Anomalous magneto-plasmonic spectra: evidence for stimulated emission or superradiance?

Previous studies on electron-hole magneto-plasmas have been limited to relatively low laser intensity and/or low magnetic fields. Here, we extend this regime by probing the emission characteristics of dense magneto-plasmas in high magnetic fields (25 T) and at carrier densities approaching 10$^{13}$/cm$^{2}$. Using a 150 fs, 775 nm Ti:sapphire chirped pulse amplifier and optical parametric amplifier, we have performed intensity and magnetic field dependent magneto-photoluminescence (MPL) measurements on the heavy hole exciton in 8 nm In$_{0.2}$Ga$_{0.8}$As multiple quantum well (QW) samples separated by 15 nm GaAs barriers.

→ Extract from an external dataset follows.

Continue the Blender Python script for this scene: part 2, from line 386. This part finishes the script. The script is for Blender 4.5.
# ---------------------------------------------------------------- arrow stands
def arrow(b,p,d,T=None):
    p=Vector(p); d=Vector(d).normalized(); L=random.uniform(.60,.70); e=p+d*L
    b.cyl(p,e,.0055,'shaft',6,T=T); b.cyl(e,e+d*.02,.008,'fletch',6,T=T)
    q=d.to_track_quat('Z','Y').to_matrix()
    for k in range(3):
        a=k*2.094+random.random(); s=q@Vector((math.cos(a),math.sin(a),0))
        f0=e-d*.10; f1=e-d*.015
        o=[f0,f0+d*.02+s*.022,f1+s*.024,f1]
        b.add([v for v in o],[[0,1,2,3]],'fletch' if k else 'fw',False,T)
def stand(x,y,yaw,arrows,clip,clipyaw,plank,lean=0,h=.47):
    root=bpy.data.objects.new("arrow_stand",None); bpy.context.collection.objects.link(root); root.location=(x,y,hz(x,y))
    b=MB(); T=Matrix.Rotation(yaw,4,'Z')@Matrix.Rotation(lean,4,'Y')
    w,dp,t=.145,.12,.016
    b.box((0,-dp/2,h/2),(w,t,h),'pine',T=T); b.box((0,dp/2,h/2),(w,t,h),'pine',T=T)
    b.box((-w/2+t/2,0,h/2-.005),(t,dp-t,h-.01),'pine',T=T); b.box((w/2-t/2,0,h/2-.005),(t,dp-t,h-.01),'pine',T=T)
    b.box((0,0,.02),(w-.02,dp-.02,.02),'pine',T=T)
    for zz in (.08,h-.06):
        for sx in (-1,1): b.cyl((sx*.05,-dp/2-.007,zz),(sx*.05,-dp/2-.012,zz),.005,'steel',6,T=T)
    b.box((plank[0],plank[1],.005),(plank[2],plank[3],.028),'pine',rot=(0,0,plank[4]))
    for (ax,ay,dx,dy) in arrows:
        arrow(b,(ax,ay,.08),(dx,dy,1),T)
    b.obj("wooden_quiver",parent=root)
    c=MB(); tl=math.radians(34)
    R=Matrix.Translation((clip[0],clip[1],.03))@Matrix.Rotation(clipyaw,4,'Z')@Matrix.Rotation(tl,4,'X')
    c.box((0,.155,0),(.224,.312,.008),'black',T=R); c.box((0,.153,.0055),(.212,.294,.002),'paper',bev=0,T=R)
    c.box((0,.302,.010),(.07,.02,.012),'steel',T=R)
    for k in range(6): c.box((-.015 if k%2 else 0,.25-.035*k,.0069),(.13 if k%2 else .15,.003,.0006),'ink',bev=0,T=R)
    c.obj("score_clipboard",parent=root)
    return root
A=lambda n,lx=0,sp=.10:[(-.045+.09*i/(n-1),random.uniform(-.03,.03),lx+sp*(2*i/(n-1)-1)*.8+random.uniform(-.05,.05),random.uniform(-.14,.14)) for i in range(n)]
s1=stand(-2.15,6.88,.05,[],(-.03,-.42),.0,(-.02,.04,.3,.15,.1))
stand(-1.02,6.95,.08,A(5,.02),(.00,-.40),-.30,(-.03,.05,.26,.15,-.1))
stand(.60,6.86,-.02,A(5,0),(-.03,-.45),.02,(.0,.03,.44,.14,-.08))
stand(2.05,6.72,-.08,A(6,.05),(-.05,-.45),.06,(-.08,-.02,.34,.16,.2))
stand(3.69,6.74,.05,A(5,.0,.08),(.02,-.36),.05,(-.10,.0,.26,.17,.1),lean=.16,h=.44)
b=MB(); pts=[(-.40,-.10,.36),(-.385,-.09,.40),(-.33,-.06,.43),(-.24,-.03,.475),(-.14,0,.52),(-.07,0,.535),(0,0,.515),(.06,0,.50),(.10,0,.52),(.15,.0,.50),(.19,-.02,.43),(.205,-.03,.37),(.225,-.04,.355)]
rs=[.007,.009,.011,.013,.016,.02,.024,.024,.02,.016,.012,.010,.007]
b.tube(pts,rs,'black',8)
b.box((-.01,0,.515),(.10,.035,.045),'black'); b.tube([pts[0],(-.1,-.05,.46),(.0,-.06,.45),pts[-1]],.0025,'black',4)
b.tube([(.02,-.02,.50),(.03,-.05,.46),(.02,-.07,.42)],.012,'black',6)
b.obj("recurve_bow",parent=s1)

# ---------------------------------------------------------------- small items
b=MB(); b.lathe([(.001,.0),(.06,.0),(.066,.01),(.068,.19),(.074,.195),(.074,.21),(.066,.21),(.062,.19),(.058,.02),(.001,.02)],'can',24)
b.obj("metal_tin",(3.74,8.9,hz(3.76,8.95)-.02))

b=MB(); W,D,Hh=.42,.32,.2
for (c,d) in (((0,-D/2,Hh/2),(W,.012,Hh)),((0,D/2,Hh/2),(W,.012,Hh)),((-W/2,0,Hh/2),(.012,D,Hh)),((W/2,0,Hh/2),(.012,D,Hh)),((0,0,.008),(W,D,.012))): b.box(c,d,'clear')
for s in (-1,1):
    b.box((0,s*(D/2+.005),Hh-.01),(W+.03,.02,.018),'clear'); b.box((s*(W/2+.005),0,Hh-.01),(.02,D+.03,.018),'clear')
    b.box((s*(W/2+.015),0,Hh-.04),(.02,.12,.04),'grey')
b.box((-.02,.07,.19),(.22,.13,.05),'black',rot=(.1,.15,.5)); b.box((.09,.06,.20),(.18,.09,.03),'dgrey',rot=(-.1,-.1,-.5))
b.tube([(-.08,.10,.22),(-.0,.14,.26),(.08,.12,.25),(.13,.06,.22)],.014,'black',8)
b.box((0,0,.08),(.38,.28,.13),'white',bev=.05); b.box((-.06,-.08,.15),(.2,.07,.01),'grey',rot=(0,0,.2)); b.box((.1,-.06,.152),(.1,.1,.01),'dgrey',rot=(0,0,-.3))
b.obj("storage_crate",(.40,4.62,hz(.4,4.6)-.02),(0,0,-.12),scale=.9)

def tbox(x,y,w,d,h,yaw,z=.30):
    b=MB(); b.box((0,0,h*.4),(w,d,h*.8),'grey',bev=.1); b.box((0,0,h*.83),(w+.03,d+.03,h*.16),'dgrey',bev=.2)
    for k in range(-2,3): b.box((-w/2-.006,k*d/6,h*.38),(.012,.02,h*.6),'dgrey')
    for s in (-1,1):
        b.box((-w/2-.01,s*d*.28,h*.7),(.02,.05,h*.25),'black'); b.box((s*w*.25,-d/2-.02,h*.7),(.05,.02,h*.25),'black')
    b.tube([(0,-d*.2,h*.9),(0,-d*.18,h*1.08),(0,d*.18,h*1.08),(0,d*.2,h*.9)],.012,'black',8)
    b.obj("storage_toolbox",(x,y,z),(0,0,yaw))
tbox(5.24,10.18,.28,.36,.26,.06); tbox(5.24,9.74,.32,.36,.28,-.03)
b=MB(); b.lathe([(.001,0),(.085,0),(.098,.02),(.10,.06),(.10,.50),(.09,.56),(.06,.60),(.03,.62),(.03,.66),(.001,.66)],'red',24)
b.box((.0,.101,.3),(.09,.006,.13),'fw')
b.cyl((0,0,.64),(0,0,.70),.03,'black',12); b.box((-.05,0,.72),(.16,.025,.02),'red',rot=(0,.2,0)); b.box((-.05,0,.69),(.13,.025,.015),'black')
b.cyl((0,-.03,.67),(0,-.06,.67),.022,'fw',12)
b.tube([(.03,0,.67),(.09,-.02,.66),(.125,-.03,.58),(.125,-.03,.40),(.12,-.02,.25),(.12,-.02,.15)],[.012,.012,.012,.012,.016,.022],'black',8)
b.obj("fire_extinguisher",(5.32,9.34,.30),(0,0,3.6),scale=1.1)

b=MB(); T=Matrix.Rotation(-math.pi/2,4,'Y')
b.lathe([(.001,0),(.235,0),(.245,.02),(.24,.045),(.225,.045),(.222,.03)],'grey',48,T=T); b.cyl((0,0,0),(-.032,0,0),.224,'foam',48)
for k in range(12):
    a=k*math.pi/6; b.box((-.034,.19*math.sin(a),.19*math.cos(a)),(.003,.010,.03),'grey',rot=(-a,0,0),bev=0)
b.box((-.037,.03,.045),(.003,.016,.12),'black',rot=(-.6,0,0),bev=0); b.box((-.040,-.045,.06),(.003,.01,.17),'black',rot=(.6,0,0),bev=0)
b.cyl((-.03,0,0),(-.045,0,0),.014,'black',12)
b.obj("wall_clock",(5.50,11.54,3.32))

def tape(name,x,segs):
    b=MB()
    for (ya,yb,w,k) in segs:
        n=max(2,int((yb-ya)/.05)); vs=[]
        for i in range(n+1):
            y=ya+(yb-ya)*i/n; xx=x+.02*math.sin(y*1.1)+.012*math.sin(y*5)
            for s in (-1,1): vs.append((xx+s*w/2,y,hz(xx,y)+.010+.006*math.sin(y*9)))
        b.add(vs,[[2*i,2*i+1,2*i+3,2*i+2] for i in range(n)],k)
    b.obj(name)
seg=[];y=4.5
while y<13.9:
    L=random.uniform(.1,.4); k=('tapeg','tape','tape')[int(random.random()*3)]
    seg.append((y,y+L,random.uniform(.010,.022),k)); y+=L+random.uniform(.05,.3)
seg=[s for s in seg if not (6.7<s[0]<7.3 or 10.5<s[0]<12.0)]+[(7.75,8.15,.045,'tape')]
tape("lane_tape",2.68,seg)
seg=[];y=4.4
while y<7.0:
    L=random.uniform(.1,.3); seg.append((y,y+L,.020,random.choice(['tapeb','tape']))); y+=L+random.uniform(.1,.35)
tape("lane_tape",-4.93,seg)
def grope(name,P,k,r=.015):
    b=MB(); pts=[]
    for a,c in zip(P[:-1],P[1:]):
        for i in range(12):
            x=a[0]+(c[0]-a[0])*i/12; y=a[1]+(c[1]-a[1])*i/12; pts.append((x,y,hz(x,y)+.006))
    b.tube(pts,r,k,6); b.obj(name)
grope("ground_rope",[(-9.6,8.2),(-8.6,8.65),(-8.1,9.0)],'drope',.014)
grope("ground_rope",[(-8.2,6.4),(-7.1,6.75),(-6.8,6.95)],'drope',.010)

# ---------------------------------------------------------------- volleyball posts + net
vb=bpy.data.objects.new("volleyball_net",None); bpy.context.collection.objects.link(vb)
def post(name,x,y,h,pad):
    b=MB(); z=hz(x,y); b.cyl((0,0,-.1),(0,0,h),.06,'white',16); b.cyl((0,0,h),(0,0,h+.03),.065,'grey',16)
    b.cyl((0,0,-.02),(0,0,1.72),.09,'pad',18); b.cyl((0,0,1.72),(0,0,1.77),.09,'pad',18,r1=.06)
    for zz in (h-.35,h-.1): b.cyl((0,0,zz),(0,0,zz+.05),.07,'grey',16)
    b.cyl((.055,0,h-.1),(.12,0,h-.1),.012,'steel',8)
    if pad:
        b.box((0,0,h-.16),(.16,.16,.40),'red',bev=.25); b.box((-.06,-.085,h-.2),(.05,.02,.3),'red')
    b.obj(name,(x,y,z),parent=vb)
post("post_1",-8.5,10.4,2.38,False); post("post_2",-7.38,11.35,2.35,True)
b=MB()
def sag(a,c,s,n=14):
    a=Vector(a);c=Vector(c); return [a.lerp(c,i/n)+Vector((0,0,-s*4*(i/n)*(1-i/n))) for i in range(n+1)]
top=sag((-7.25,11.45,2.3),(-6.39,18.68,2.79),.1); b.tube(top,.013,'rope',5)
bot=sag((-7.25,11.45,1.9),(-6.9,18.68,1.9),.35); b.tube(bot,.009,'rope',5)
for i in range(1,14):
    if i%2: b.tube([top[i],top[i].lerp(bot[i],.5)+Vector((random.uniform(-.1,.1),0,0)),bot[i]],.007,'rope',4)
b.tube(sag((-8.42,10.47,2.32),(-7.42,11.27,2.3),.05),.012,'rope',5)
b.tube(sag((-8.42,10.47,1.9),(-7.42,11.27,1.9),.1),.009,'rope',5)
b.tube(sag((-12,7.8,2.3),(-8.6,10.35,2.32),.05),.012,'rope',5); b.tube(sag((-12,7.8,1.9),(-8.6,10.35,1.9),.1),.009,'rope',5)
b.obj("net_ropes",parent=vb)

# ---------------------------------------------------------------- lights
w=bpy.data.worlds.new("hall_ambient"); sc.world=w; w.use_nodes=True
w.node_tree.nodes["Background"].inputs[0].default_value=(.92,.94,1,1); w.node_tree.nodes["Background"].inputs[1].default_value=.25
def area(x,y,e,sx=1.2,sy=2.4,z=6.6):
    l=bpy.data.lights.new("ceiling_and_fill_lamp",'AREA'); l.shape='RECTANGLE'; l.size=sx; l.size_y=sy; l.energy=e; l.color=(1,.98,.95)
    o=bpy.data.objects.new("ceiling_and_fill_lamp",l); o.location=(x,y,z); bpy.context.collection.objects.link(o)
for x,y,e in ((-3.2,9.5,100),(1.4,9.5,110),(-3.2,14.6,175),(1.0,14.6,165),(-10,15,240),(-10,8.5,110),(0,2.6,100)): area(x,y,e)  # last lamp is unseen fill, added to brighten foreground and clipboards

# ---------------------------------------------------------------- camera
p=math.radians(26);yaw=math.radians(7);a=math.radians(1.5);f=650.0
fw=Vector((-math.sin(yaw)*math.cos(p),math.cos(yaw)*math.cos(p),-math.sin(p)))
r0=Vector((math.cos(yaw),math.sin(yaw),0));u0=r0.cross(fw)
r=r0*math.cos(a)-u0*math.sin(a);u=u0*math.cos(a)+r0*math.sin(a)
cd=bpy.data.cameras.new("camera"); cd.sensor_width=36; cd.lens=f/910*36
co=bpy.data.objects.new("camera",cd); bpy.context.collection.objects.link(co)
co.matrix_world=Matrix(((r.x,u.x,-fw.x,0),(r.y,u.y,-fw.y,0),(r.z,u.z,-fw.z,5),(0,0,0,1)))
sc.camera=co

Above a threshold intensity, the emission from higher-lying Landau levels (LL's) exhibit anomalous features appearing asymmetrically on the high-energy side of the peaks. These narrow features dominate the spectrum at high excitation power. The line width of the feature is significantly narrower than the lowest LL, implying a different physical origin than simple radiative recombination. In addition, the appearance of the peaks correlates with a threshold magnetic field value of approximately 13 T. An examination of the wavelength dependence of the MPL spectra as well as a line-shape analysis suggest that the inter-LL emission is a stimulated process, arising from the high electron hole densities.